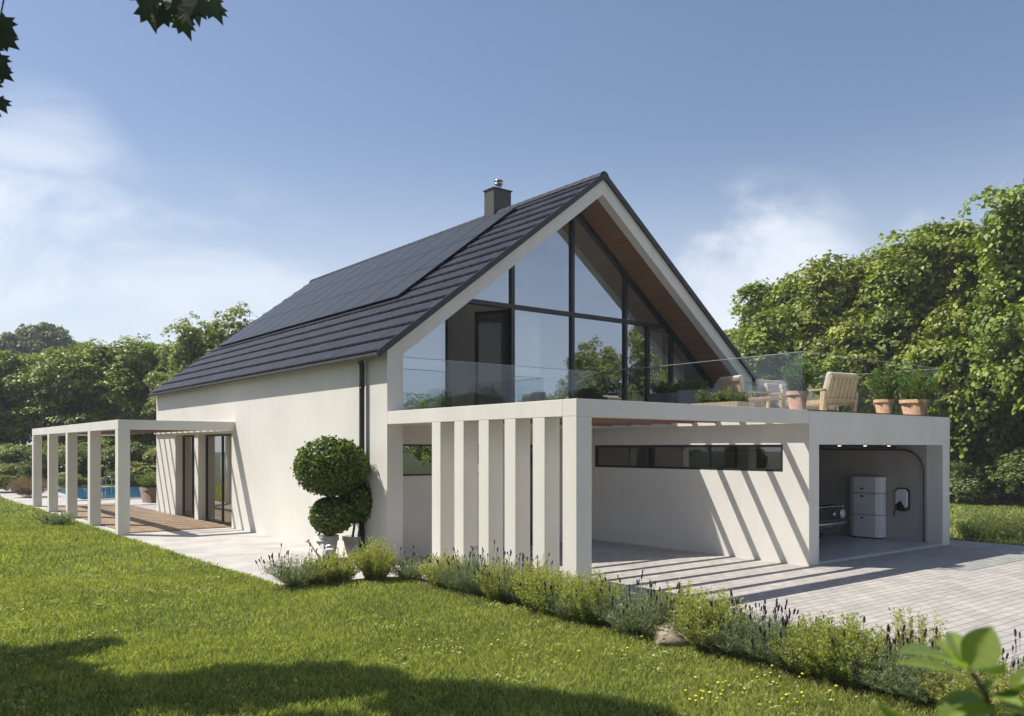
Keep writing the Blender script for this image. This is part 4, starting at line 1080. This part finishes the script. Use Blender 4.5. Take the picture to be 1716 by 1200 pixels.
# ---- big maple left of the view: shades the foreground lawn, its twigs hang into the picture
SUNV = np.array([.47, -.53, -1.0])
def near_maple():
    rng = np.random.default_rng(9)
    e = empty('maple_tree', (-13.2, 1.5, 0), 0, 'big maple at the left whose leafy twigs hang into the top of the picture', 'tree', 'trees near the viewpoint')
    base = np.array([-13.2, 1.5, 0])
    shade = [(-7.7, 1.0, 8.6, .95), (-6.9, .1, 9.2, .75), (-6.2, -.8, 8.6, .55), (-5.3, -1.25, 9.4, .75), (-4.75, -1.45, 9.0, .62), (-4.35, -1.75, 9.4, .42), (-4.0, -2.7, 9.3, .55), (-3.65, -3.3, 9.6, .5), (-3.4, -3.9, 9.4, .6),
             (-7.6, -1.2, 9.8, 1.2), (-6.4, -2.9, 10.2, .9), (-5.3, -3.3, 9.8, .9), (-4.5, -4.2, 9.6, .8), (-8.4, -2.8, 10.5, 1.5), (-6.6, -4.6, 10, 1.2), (-8.8, .6, 10.5, 1.2), (-5.0, -5.4, 9.6, 1.0), (-9.5, -.8, 11, 1.3), (-8, -5, 10.8, 1.3), (-3.6, -5.2, 9.4, .7),
             (-7.2, 1.75, 8.5, .5), (-6.35, 1.25, 8.8, .38), (-5.9, 1.4, 8.9, .22)]
    parts = []; m = MB(); hub = np.array([.3, .3, 6.2])
    m.tube([(0, 0, -.1), (.05, .05, .5), (.2, .1, 3), tuple(hub), (.6, .9, 8.5)], [.5, .34, .28, .22, .08], 12)
    for q_, (gx, gy, h_, r) in enumerate(shade):
        c = np.array([gx, gy, 0]) - SUNV * h_ - base
        n = int((1500 if q_ < 9 else 700) * r * r) + 160
        d = unit(rng.normal(size=(n, 3))); P_ = c + d * (r * rng.uniform(.3, 1.1, n))[:, None] * np.array([1, 1, .7])
        V, Fq = leaf_cards(rng, P_, rng.normal(size=(n, 3)) + np.array([0, 0, 1.1]), .20 * rng.uniform(.7, 1.3, n), .95)
        parts.append((V, Fq, np.repeat(rng.uniform(0, 1, n), 4)))
        mid = (hub + c) / 2 + np.array([0, 0, .5]); m.tube([tuple(hub + (c - hub) * .02), tuple(mid), tuple(c)], [.09, .05, .015], 6)
    V, Fq, T = join(parts); np_mesh('crown', V, Fq, T, MAPLE, e)
    # drooping twigs with lobed leaves
    out2 = [(0, -.5), (.10, -.33), (.36, -.40), (.30, -.22), (.50, -.02), (.33, .02), (.36, .22), (.17, .16), (.10, .30), (0, .55), (-.10, .30), (-.17, .16), (-.36, .22), (-.33, .02), (-.50, -.02), (-.30, -.22), (-.36, -.40), (-.10, -.33)]
    lm = MB()
    def big_leaf(p, tip, nrm, s):
        t = Vector(tip).normalized(); n_ = Vector(nrm); n_ = (n_ - n_.dot(t) * t).normalized(); b_ = n_.cross(t); p = Vector([float(q) for q in p])
        c0 = len(lm.v); v = [tuple(p)] + [tuple(p + (b_ * x + t * (y + .5) + n_ * (-.25 * abs(x) ** 1.3 + .0)) * s) for x, y in out2]
        v[0] = tuple(p + t * .5 * s * .9)
        lm.add(v, [(0, i + 1, (i + 1) % len(out2) + 1) for i in range(len(out2))])
    rr = random.Random(5)
    spots = [(248, -8), (266, 4), (292, -6), (312, -12), (330, 4), (350, -4), (300, 18), (276, -20), (308, -4), (262, -6), (300, 2), (338, -8), (285, -30), (320, -26), (250, -35), (355, -30), (300, -60), (275, 8), (322, -2), (345, -18)]
    for k, (px, py) in enumerate(spots):
        p = at(px, py, 4.6 + rr.uniform(-.35, .35)) - np.array(base)
        big_leaf(p, (rr.uniform(-.5, .5), rr.uniform(-.5, .3), -.9), -FW + np.array([rr.uniform(-.5, .5), rr.uniform(-.5, .5), .4]), .15 + rr.uniform(-.02, .05))
    for k, (px, py) in enumerate([(-14, 28), (-6, 55), (-22, 70), (-10, 112), (-25, 130), (-18, 90), (-26, 30), (-12, 160), (-30, 165)]):
        p = at(px, py, 4.9 + rr.uniform(-.3, .3)) - np.array(base)
        big_leaf(p, (.6 * RT[0] + rr.uniform(-.3, .3), .6 * RT[1], -.6), -FW + np.array([rr.uniform(-.4, .4), rr.uniform(-.4, .4), .3]), .14 + rr.uniform(-.02, .03))
    o = lm.build('drooping_leaves', DROOP, e)
    a_ = o.data.attributes.new('tint', 'FLOAT', 'POINT'); a_.data.foreach_set('value', [.35] * len(o.data.vertices))
    for trg in (at(300, -20, 4.6), at(-20, 60, 4.9), at(-22, 140, 4.9), at(330, -30, 4.6)):
        c = trg - base; s0_ = np.array([-6.5, -3.0, 8.5]) - base
        m.tube([tuple(hub), tuple((hub + s0_) / 2 + np.array([0, 0, .7])), tuple(s0_ * 1.0), tuple(s0_ * .4 + c * .6 + np.array([0, 0, .6])), tuple(c)], [.10, .07, .035, .012, .003], 6)
    m.build('trunk', BARK, e)
near_maple()
for (x, y, h_, w_, lb) in ((-21, -3, 13, 6, 'large unseen tree added left of the viewpoint to block the sky'), (-17, -13, 12, 5.5, 'large unseen tree added behind the left shoulder of the viewpoint to block the sky'), (-23, 9, 13, 6, 'large unseen tree added left of the big maple to block the sky'), (-13, -20, 11, 5, 'unseen tree added behind the viewpoint on the left to block the sky')):
    place((P1, P2)[int(x) % 2], (x, y, 0), h_, w_, None, lb, 'tree', 'trees near the viewpoint')  # unseen trees added to block sky light over the foreground lawn

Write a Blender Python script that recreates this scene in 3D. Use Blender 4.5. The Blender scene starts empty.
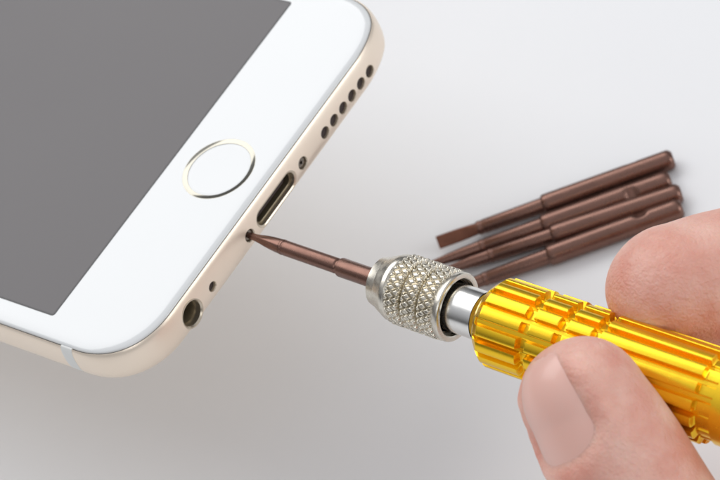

REQUEST
Write out the entries again, exactly as given, skipping any images.

ANSWER TO THIS TASK
Keep writing the Blender script for this image. This is part 4, starting at line 1080. This part finishes the script. Use Blender 4.5. Take the picture to be 1716 by 1200 pixels.
# ---- big maple left of the view: shades the foreground lawn, its twigs hang into the picture
SUNV = np.array([.47, -.53, -1.0])
def near_maple():
    rng = np.random.default_rng(9)
    e = empty('maple_tree', (-13.2, 1.5, 0), 0, 'big maple at the left whose leafy twigs hang into the top of the picture', 'tree', 'trees near the viewpoint')
    base = np.array([-13.2, 1.5, 0])
    shade = [(-7.7, 1.0, 8.6, .95), (-6.9, .1, 9.2, .75), (-6.2, -.8, 8.6, .55), (-5.3, -1.25, 9.4, .75), (-4.75, -1.45, 9.0, .62), (-4.35, -1.75, 9.4, .42), (-4.0, -2.7, 9.3, .55), (-3.65, -3.3, 9.6, .5), (-3.4, -3.9, 9.4, .6),
             (-7.6, -1.2, 9.8, 1.2), (-6.4, -2.9, 10.2, .9), (-5.3, -3.3, 9.8, .9), (-4.5, -4.2, 9.6, .8), (-8.4, -2.8, 10.5, 1.5), (-6.6, -4.6, 10, 1.2), (-8.8, .6, 10.5, 1.2), (-5.0, -5.4, 9.6, 1.0), (-9.5, -.8, 11, 1.3), (-8, -5, 10.8, 1.3), (-3.6, -5.2, 9.4, .7),
             (-7.2, 1.75, 8.5, .5), (-6.35, 1.25, 8.8, .38), (-5.9, 1.4, 8.9, .22)]
    parts = []; m = MB(); hub = np.array([.3, .3, 6.2])
    m.tube([(0, 0, -.1), (.05, .05, .5), (.2, .1, 3), tuple(hub), (.6, .9, 8.5)], [.5, .34, .28, .22, .08], 12)
    for q_, (gx, gy, h_, r) in enumerate(shade):
        c = np.array([gx, gy, 0]) - SUNV * h_ - base
        n = int((1500 if q_ < 9 else 700) * r * r) + 160
        d = unit(rng.normal(size=(n, 3))); P_ = c + d * (r * rng.uniform(.3, 1.1, n))[:, None] * np.array([1, 1, .7])
        V, Fq = leaf_cards(rng, P_, rng.normal(size=(n, 3)) + np.array([0, 0, 1.1]), .20 * rng.uniform(.7, 1.3, n), .95)
        parts.append((V, Fq, np.repeat(rng.uniform(0, 1, n), 4)))
        mid = (hub + c) / 2 + np.array([0, 0, .5]); m.tube([tuple(hub + (c - hub) * .02), tuple(mid), tuple(c)], [.09, .05, .015], 6)
    V, Fq, T = join(parts); np_mesh('crown', V, Fq, T, MAPLE, e)
    # drooping twigs with lobed leaves
    out2 = [(0, -.5), (.10, -.33), (.36, -.40), (.30, -.22), (.50, -.02), (.33, .02), (.36, .22), (.17, .16), (.10, .30), (0, .55), (-.10, .30), (-.17, .16), (-.36, .22), (-.33, .02), (-.50, -.02), (-.30, -.22), (-.36, -.40), (-.10, -.33)]
    lm = MB()
    def big_leaf(p, tip, nrm, s):
        t = Vector(tip).normalized(); n_ = Vector(nrm); n_ = (n_ - n_.dot(t) * t).normalized(); b_ = n_.cross(t); p = Vector([float(q) for q in p])
        c0 = len(lm.v); v = [tuple(p)] + [tuple(p + (b_ * x + t * (y + .5) + n_ * (-.25 * abs(x) ** 1.3 + .0)) * s) for x, y in out2]
        v[0] = tuple(p + t * .5 * s * .9)
        lm.add(v, [(0, i + 1, (i + 1) % len(out2) + 1) for i in range(len(out2))])
    rr = random.Random(5)
    spots = [(248, -8), (266, 4), (292, -6), (312, -12), (330, 4), (350, -4), (300, 18), (276, -20), (308, -4), (262, -6), (300, 2), (338, -8), (285, -30), (320, -26), (250, -35), (355, -30), (300, -60), (275, 8), (322, -2), (345, -18)]
    for k, (px, py) in enumerate(spots):
        p = at(px, py, 4.6 + rr.uniform(-.35, .35)) - np.array(base)
        big_leaf(p, (rr.uniform(-.5, .5), rr.uniform(-.5, .3), -.9), -FW + np.array([rr.uniform(-.5, .5), rr.uniform(-.5, .5), .4]), .15 + rr.uniform(-.02, .05))
    for k, (px, py) in enumerate([(-14, 28), (-6, 55), (-22, 70), (-10, 112), (-25, 130), (-18, 90), (-26, 30), (-12, 160), (-30, 165)]):
        p = at(px, py, 4.9 + rr.uniform(-.3, .3)) - np.array(base)
        big_leaf(p, (.6 * RT[0] + rr.uniform(-.3, .3), .6 * RT[1], -.6), -FW + np.array([rr.uniform(-.4, .4), rr.uniform(-.4, .4), .3]), .14 + rr.uniform(-.02, .03))
    o = lm.build('drooping_leaves', DROOP, e)
    a_ = o.data.attributes.new('tint', 'FLOAT', 'POINT'); a_.data.foreach_set('value', [.35] * len(o.data.vertices))
    for trg in (at(300, -20, 4.6), at(-20, 60, 4.9), at(-22, 140, 4.9), at(330, -30, 4.6)):
        c = trg - base; s0_ = np.array([-6.5, -3.0, 8.5]) - base
        m.tube([tuple(hub), tuple((hub + s0_) / 2 + np.array([0, 0, .7])), tuple(s0_ * 1.0), tuple(s0_ * .4 + c * .6 + np.array([0, 0, .6])), tuple(c)], [.10, .07, .035, .012, .003], 6)
    m.build('trunk', BARK, e)
near_maple()
for (x, y, h_, w_, lb) in ((-21, -3, 13, 6, 'large unseen tree added left of the viewpoint to block the sky'), (-17, -13, 12, 5.5, 'large unseen tree added behind the left shoulder of the viewpoint to block the sky'), (-23, 9, 13, 6, 'large unseen tree added left of the big maple to block the sky'), (-13, -20, 11, 5, 'unseen tree added behind the viewpoint on the left to block the sky')):
    place((P1, P2)[int(x) % 2], (x, y, 0), h_, w_, None, lb, 'tree', 'trees near the viewpoint')  # unseen trees added to block sky light over the foreground lawn

Write a Blender Python script that recreates this scene in 3D. Use Blender 4.5. The Blender scene starts empty.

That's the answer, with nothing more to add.